*SUPPLIED DATA*
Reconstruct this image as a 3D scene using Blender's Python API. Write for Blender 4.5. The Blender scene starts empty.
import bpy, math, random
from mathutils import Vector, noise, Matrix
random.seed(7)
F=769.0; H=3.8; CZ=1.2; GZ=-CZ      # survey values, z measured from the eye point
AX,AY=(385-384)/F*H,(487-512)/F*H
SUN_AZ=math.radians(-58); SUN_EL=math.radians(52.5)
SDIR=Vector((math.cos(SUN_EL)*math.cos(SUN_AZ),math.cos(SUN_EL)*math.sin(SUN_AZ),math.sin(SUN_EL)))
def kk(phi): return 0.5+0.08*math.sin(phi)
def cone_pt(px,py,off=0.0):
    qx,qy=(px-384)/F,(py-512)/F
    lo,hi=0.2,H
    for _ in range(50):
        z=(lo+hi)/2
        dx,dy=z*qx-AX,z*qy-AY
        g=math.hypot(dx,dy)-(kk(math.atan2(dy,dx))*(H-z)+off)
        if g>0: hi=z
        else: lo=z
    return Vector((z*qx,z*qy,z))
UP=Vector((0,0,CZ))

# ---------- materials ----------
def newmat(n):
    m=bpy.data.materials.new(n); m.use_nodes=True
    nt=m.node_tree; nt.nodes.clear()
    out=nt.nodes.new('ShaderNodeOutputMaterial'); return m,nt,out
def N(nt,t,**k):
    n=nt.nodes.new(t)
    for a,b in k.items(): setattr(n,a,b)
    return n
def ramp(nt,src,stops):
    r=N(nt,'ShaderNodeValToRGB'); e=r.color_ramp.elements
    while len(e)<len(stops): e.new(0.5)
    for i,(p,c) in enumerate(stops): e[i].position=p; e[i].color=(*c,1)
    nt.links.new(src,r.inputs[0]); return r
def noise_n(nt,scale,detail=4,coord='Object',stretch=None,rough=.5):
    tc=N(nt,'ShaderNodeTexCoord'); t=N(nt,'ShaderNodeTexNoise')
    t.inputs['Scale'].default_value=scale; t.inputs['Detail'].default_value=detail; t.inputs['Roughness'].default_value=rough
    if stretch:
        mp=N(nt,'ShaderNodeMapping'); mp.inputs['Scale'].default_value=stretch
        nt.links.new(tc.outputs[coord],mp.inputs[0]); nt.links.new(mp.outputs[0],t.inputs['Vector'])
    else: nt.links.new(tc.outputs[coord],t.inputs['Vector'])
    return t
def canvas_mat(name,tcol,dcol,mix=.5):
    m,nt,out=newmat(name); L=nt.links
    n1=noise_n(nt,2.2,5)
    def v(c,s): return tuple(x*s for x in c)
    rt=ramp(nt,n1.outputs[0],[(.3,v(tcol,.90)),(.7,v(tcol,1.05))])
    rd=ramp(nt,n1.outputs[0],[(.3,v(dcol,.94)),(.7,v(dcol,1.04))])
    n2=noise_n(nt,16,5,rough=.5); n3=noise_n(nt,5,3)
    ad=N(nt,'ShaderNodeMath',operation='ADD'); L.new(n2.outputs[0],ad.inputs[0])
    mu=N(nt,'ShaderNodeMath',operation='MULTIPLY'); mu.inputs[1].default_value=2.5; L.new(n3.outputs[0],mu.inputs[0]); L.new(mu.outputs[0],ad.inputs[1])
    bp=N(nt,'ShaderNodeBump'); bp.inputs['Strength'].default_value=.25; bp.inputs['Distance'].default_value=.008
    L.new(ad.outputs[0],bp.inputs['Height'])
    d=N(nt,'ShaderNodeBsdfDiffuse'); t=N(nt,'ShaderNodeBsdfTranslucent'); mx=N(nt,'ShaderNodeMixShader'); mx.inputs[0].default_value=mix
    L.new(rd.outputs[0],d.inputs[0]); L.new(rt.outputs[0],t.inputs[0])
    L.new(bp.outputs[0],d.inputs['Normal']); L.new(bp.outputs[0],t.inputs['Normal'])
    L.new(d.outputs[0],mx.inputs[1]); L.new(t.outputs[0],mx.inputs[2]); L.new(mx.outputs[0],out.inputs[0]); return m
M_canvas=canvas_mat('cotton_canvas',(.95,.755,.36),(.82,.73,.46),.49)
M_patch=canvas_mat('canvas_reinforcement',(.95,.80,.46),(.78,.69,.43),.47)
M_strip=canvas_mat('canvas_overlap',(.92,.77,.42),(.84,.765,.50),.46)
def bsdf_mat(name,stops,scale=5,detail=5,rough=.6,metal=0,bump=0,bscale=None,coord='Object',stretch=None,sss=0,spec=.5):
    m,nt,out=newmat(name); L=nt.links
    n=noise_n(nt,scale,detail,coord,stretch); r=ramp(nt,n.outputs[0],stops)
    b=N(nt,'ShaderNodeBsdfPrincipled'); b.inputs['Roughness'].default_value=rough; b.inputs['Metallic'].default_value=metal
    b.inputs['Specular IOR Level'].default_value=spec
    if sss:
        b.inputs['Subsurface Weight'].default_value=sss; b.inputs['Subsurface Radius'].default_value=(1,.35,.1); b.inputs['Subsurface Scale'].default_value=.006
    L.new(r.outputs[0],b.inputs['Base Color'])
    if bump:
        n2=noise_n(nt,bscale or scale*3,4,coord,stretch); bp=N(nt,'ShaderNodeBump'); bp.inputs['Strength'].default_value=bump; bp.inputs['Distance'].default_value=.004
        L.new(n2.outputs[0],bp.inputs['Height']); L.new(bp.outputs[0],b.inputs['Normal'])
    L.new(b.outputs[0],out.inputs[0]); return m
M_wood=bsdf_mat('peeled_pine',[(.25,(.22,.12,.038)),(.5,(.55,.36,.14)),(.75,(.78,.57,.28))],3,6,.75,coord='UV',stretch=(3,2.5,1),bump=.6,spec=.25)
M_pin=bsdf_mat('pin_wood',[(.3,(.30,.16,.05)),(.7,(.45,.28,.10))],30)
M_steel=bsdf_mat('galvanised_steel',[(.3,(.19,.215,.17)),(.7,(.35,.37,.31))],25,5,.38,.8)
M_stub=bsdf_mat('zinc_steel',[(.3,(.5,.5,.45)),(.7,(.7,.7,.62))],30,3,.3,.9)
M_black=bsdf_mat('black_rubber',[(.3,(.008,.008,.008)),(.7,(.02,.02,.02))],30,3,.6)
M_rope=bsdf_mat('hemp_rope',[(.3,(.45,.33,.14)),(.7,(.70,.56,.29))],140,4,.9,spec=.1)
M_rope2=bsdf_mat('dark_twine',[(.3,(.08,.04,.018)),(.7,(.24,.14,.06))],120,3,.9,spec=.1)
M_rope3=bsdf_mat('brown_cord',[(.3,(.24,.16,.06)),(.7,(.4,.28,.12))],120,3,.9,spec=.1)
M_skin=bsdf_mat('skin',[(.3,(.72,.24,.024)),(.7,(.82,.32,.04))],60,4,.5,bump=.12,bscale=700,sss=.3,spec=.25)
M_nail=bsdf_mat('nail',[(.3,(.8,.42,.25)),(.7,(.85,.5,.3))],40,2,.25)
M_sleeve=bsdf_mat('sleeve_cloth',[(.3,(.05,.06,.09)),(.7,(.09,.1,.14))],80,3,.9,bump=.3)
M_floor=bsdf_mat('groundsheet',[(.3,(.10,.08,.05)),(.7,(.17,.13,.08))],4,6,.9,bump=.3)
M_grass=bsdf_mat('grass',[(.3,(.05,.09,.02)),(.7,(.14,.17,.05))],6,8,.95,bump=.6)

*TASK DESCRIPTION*
Return nothing but the lines from the first line of the listing through the line with "UP=Vector((0,0,CZ))", please, keeping every one of them unchanged.

*SOLUTION TO THE PROBLEM*
Reconstruct this image as a 3D scene using Blender's Python API. Write for Blender 4.5. The Blender scene starts empty.
import bpy, math, random
from mathutils import Vector, noise, Matrix
random.seed(7)
F=769.0; H=3.8; CZ=1.2; GZ=-CZ      # survey values, z measured from the eye point
AX,AY=(385-384)/F*H,(487-512)/F*H
SUN_AZ=math.radians(-58); SUN_EL=math.radians(52.5)
SDIR=Vector((math.cos(SUN_EL)*math.cos(SUN_AZ),math.cos(SUN_EL)*math.sin(SUN_AZ),math.sin(SUN_EL)))
def kk(phi): return 0.5+0.08*math.sin(phi)
def cone_pt(px,py,off=0.0):
    qx,qy=(px-384)/F,(py-512)/F
    lo,hi=0.2,H
    for _ in range(50):
        z=(lo+hi)/2
        dx,dy=z*qx-AX,z*qy-AY
        g=math.hypot(dx,dy)-(kk(math.atan2(dy,dx))*(H-z)+off)
        if g>0: hi=z
        else: lo=z
    return Vector((z*qx,z*qy,z))
UP=Vector((0,0,CZ))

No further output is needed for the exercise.